Underestimating Dutch weather. Holland is beautiful in summer but the weather is variable in a way that no amount of advance planning entirely accounts for. A warm morning can become a grey, windy afternoon with startling speed, particularly near the coast. Always pack a waterproof layer for each child, regardless of the forecast. This is not pessimism: it is the single most useful piece of practical advice for any family visiting the Netherlands.
Arriving at Madurodam without booking online. During school holidays and summer weekends, the queue at the Madurodam ticket office can be significant. Booking online costs exactly the same as buying on the day and eliminates the queue entirely.
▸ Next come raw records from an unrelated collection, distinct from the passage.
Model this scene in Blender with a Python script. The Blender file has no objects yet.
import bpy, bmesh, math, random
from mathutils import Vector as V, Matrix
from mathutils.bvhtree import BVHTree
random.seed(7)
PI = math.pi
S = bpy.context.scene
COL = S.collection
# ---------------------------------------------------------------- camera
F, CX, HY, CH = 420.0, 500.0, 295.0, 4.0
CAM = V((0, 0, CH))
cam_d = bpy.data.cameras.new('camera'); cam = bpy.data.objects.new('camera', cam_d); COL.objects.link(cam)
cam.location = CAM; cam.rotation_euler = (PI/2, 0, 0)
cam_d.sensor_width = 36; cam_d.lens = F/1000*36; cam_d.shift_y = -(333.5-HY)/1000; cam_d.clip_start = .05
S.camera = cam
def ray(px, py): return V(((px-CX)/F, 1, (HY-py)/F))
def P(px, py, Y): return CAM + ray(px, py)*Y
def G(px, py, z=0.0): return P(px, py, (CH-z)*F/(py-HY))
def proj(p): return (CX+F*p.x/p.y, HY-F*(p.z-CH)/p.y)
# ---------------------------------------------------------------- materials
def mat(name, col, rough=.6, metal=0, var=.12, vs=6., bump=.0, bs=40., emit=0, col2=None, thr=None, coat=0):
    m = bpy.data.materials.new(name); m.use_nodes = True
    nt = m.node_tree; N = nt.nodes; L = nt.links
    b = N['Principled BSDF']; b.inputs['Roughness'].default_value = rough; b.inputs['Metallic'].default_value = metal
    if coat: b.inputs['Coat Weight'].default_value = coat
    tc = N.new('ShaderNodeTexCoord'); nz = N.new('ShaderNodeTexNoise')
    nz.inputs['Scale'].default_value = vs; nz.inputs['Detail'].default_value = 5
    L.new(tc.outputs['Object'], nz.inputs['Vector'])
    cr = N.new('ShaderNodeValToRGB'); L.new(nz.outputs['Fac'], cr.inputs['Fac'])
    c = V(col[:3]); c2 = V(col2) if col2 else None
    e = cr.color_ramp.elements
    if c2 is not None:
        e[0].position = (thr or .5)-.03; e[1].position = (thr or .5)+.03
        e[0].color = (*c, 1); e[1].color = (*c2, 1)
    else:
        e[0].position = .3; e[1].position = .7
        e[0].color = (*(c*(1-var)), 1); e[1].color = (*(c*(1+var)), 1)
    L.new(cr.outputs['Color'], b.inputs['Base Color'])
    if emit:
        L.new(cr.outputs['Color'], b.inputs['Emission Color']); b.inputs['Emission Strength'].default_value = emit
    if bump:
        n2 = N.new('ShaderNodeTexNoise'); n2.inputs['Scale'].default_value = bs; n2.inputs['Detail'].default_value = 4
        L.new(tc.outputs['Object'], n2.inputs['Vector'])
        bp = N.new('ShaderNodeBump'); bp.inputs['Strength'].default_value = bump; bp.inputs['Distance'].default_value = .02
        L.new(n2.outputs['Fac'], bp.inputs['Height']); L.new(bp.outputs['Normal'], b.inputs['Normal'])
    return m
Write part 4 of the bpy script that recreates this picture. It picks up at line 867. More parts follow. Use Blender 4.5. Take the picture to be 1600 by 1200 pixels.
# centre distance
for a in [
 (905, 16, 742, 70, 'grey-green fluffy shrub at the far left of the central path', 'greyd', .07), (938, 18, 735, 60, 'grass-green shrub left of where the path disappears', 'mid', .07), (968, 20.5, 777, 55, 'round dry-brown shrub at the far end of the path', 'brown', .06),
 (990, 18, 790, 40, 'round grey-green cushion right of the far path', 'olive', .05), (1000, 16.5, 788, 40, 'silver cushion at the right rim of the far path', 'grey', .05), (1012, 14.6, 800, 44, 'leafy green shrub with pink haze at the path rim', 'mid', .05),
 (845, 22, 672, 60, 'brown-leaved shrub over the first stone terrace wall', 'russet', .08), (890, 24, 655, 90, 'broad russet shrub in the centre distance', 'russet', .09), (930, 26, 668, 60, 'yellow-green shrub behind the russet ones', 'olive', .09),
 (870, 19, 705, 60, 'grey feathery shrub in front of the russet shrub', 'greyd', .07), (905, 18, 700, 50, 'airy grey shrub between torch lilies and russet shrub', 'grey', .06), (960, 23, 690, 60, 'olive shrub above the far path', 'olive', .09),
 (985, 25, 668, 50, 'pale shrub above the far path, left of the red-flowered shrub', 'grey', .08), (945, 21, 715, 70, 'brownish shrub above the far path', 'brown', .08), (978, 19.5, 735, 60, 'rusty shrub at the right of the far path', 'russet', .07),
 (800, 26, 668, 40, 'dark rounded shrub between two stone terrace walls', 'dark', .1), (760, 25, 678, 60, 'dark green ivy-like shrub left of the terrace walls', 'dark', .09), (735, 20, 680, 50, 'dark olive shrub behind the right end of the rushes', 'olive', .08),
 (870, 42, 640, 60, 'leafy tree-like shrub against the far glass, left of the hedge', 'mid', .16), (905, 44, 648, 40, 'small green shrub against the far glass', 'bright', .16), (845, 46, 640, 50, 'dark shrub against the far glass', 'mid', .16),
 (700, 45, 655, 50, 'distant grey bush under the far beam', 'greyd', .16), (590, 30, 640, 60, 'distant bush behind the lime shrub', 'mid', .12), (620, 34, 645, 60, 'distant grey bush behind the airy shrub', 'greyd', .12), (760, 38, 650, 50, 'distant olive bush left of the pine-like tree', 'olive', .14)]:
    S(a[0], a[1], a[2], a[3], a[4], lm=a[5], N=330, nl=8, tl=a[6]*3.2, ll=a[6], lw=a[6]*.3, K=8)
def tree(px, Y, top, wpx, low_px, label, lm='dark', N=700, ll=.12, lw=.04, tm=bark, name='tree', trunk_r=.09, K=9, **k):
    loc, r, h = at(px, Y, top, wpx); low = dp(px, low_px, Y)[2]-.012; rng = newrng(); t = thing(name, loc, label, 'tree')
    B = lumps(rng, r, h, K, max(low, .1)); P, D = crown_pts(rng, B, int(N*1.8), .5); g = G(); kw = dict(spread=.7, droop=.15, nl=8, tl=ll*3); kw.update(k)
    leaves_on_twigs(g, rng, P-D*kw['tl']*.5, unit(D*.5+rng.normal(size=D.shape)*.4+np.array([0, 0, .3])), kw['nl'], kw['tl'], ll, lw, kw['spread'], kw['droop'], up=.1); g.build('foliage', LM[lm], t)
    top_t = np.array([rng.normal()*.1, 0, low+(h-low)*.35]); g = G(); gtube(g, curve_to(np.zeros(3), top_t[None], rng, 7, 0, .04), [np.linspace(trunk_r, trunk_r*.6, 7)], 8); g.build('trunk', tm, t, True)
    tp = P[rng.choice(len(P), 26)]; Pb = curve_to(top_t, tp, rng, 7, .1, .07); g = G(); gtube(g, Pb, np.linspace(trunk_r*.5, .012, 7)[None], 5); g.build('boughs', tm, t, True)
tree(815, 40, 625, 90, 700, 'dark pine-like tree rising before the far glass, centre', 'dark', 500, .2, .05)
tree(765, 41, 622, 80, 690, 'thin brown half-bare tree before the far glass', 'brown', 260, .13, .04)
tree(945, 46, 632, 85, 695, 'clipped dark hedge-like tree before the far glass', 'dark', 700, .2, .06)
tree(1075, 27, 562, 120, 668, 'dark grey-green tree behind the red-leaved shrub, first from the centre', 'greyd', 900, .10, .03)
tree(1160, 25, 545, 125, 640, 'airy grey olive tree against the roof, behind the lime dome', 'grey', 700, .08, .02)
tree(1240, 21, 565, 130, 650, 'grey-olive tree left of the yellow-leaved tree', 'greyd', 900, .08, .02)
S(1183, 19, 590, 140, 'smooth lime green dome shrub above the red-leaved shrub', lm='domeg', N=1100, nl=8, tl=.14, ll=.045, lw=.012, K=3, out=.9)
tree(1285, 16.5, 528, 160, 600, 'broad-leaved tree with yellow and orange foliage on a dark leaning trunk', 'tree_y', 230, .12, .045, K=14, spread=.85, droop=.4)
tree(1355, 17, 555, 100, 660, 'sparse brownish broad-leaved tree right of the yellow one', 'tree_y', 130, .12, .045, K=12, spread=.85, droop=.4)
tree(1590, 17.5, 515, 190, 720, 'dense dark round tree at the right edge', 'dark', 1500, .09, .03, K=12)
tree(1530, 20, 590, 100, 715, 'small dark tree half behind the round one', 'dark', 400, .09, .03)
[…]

There is no reason not to do it, and a young child who has been promised Madurodam and is then made to stand in a long queue for forty-five minutes before entering is a less happy travelling companion than one who walks straight in.
Ignoring the local markets. Holland's covered and street markets are genuinely wonderful places to spend a family morning, and they are completely free to visit. The Markt in The Hague city centre, the Albert Cuyp market in Amsterdam, and the coastal market at Scheveningen all offer fresh stroopwafels, herring stalls, cheese samples, flower displays and the kind of vivid everyday Dutch life that no museum or attraction can replicate. Young children love markets in a primal, sensory way that bypasses the need for any explanation.
Practical Information for Families
Getting around: The Hague has an excellent tram and bus network that connects the city centre, Scheveningen beach, Madurodam and all the major attractions. The OV-chipkaart, the Dutch public transport card, can be loaded with credit and used on all trains, trams and buses in the country. Taxis and rideshare services are plentiful. Cycling, as mentioned above, is the most pleasurable and practical option for families with children old enough to ride independently or in a child seat.
Accommodation: The Hague has a good range of family-friendly hotels, apartment hotels and holiday rentals. For a family of four with young children, a self-catering apartment is worth considering: the ability to make breakfast in your own kitchen, to arrive back in the afternoon without the pressure of a restaurant booking, and to give children the freedom of a living space rather than a single hotel room makes an enormous practical difference to the quality of the holiday.
Currency and costs: The Netherlands uses the euro. Credit and debit cards are accepted almost universally, including at market stalls, which is more unusual and more convenient than in many European countries. The Dutch are efficient about money in a way that eliminates much of the cash-management anxiety that accompanies family travel in other parts of Europe.
Language: Dutch is the national language, but English is spoken at an extraordinarily high level throughout the Netherlands. Holland consistently tops European rankings for English proficiency among non-native speakers, and you will rarely encounter a situation in which English is insufficient, even in smaller towns and local restaurants. This makes it one of the most accessible European destinations for English-speaking families.